··· DATA PROVIDED
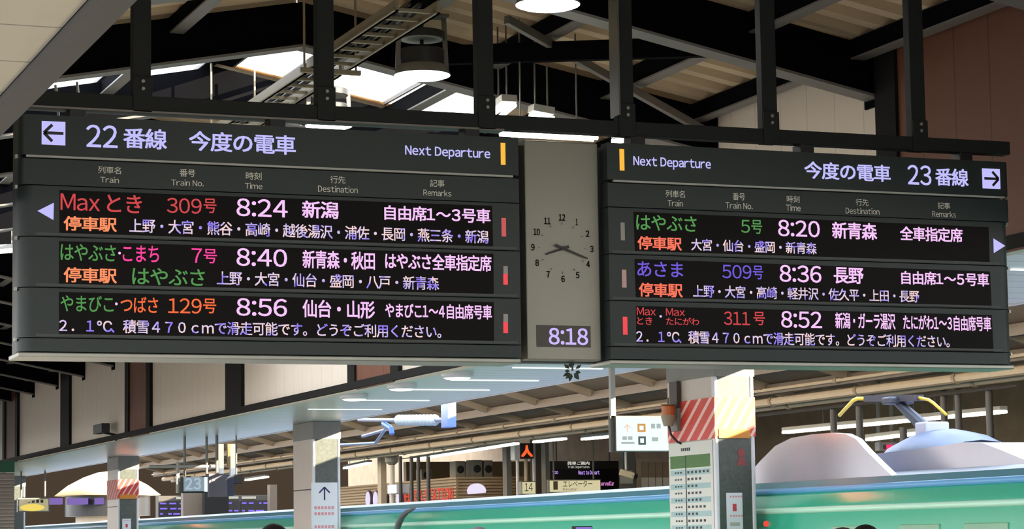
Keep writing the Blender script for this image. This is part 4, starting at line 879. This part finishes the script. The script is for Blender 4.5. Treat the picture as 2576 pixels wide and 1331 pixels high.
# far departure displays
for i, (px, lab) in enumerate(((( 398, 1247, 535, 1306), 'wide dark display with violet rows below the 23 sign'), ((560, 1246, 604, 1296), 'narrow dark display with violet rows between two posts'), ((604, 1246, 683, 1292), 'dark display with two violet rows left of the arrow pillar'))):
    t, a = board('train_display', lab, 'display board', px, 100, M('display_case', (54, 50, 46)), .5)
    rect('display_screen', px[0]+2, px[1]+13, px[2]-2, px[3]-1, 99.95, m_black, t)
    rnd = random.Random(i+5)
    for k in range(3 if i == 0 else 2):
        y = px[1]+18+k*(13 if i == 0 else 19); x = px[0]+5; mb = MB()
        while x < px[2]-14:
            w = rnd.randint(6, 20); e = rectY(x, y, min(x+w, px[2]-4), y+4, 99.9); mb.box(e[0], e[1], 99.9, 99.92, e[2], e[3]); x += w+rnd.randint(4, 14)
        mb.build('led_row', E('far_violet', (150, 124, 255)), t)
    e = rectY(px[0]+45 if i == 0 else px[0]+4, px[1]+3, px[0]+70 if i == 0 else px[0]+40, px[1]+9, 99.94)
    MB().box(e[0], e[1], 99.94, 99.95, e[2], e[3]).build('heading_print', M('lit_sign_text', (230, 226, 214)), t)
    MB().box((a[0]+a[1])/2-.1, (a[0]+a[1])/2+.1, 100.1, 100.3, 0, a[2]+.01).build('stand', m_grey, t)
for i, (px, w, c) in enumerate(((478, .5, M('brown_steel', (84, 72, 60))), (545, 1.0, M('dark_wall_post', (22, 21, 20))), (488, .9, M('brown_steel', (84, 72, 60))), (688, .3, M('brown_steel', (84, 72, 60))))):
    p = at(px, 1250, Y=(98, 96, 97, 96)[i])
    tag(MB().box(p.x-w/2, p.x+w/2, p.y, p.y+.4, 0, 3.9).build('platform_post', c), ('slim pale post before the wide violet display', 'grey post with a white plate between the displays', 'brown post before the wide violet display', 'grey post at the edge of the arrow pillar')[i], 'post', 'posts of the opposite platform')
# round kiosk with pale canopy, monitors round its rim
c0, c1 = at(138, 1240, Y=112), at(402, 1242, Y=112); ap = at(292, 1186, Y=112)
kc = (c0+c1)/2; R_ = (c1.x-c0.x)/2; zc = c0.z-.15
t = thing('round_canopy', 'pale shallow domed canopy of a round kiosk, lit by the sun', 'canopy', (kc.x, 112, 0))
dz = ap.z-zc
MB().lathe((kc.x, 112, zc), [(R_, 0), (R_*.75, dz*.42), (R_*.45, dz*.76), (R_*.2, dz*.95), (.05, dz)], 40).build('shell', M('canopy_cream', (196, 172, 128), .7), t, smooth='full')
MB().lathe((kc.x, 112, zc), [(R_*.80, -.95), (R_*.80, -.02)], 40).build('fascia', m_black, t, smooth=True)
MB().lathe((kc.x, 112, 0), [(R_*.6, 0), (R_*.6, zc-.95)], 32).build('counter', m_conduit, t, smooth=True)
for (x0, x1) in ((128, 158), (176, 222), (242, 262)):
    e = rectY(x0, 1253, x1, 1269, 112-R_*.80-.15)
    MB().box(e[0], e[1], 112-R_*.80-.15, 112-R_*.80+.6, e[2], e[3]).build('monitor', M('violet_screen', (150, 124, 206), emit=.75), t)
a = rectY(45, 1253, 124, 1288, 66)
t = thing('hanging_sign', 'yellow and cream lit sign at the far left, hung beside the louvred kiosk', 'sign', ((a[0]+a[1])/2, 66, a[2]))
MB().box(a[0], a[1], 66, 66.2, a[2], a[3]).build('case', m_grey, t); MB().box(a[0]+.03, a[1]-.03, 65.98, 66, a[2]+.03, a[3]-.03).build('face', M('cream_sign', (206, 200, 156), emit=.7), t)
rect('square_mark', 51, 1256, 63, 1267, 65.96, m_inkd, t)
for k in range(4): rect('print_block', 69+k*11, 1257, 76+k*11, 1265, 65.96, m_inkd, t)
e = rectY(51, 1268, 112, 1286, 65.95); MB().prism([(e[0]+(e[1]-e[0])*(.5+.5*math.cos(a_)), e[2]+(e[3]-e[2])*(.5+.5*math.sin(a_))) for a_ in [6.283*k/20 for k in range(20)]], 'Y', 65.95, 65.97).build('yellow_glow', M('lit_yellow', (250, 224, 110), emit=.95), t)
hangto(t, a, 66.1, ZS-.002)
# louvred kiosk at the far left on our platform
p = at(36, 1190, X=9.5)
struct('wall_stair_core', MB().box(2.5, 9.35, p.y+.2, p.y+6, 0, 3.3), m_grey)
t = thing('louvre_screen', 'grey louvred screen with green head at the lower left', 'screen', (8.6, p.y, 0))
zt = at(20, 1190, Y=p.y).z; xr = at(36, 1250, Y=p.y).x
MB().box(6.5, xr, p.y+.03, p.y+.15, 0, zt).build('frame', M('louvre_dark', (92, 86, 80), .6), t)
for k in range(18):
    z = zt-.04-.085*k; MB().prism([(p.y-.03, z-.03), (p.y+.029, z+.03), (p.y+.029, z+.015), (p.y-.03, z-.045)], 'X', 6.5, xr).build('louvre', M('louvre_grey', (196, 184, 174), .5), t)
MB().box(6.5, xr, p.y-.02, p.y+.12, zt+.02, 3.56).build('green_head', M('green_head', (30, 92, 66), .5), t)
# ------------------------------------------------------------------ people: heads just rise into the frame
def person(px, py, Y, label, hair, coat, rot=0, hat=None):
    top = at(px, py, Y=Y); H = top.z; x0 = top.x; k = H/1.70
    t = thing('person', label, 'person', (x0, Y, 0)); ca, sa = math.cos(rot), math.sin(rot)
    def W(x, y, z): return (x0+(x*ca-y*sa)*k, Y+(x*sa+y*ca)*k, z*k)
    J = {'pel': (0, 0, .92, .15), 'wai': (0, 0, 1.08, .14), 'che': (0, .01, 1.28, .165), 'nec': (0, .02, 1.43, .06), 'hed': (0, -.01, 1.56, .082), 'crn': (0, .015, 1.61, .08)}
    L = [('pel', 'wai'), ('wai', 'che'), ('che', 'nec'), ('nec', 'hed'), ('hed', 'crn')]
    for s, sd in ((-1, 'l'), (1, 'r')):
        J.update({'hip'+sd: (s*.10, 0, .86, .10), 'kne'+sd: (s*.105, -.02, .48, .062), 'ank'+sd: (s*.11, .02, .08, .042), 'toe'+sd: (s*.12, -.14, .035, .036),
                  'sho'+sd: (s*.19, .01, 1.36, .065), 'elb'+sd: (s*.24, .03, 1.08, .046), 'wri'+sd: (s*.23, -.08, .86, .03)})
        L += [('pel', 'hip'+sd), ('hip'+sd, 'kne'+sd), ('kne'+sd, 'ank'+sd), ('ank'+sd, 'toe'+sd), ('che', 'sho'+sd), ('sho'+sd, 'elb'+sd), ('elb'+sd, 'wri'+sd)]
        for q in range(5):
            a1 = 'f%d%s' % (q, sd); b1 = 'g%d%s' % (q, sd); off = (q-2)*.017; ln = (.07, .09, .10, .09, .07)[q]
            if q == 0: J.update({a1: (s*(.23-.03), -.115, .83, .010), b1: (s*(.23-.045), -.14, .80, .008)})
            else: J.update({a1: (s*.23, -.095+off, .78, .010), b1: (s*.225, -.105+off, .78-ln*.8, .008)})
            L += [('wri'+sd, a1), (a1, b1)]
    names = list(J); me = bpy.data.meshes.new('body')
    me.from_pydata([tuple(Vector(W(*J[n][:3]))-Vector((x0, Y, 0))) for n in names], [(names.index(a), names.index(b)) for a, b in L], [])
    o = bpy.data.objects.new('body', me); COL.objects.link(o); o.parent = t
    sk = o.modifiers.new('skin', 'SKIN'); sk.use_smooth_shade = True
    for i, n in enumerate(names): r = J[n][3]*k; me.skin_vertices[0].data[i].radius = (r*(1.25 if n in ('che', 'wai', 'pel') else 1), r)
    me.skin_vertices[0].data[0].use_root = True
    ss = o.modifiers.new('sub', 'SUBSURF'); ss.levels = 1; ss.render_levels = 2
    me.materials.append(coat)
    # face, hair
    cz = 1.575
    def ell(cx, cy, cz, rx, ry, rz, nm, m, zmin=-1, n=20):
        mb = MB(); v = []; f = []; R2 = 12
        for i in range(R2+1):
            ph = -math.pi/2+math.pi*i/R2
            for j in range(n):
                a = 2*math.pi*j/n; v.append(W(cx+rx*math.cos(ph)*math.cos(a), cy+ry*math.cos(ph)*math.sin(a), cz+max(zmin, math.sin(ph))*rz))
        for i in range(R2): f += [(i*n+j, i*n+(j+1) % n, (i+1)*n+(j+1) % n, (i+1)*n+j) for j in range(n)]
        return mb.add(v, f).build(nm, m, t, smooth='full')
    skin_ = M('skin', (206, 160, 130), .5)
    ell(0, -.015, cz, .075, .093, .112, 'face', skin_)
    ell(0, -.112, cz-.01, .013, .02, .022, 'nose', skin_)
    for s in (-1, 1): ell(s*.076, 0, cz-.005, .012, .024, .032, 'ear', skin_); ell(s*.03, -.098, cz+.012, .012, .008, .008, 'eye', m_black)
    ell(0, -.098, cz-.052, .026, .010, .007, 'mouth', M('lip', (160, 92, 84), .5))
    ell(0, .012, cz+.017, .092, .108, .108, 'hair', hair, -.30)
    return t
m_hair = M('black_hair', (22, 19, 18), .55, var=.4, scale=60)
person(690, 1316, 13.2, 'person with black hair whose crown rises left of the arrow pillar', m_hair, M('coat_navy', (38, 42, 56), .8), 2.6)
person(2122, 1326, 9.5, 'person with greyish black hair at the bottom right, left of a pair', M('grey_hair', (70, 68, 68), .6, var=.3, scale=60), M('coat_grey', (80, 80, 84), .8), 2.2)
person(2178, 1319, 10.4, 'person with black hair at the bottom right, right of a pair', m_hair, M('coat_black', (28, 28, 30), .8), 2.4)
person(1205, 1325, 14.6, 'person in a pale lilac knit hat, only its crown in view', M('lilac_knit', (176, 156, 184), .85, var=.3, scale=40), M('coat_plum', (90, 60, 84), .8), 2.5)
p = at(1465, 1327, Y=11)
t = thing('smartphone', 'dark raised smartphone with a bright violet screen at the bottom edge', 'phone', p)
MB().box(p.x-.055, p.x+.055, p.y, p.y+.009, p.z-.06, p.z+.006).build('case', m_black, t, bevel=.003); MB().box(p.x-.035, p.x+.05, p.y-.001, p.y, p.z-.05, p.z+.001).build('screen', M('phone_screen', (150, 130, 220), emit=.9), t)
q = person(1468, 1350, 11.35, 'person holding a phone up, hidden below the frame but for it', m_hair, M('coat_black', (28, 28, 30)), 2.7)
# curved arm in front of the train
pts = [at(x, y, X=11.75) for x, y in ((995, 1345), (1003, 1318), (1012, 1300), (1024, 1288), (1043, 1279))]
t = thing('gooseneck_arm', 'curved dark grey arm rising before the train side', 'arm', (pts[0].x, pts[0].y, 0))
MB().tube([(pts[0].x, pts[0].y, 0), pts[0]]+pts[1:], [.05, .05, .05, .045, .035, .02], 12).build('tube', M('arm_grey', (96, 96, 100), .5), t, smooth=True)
······
* WHAT YOU SHOULD DO: Which lines hold the word "wide"? Show each one.

* TASK OUTPUT:
Keep writing the Blender script for this image. This is part 4, starting at line 879. This part finishes the script. The script is for Blender 4.5. Treat the picture as 2576 pixels wide and 1331 pixels high.
for i, (px, lab) in enumerate(((( 398, 1247, 535, 1306), 'wide dark display with violet rows below the 23 sign'), ((560, 1246, 604, 1296), 'narrow dark display with violet rows between two posts'), ((604, 1246, 683, 1292), 'dark display with two violet rows left of the arrow pillar'))):
    tag(MB().box(p.x-w/2, p.x+w/2, p.y, p.y+.4, 0, 3.9).build('platform_post', c), ('slim pale post before the wide violet display', 'grey post with a white plate between the displays', 'brown post before the wide violet display', 'grey post at the edge of the arrow pillar')[i], 'post', 'posts of the opposite platform')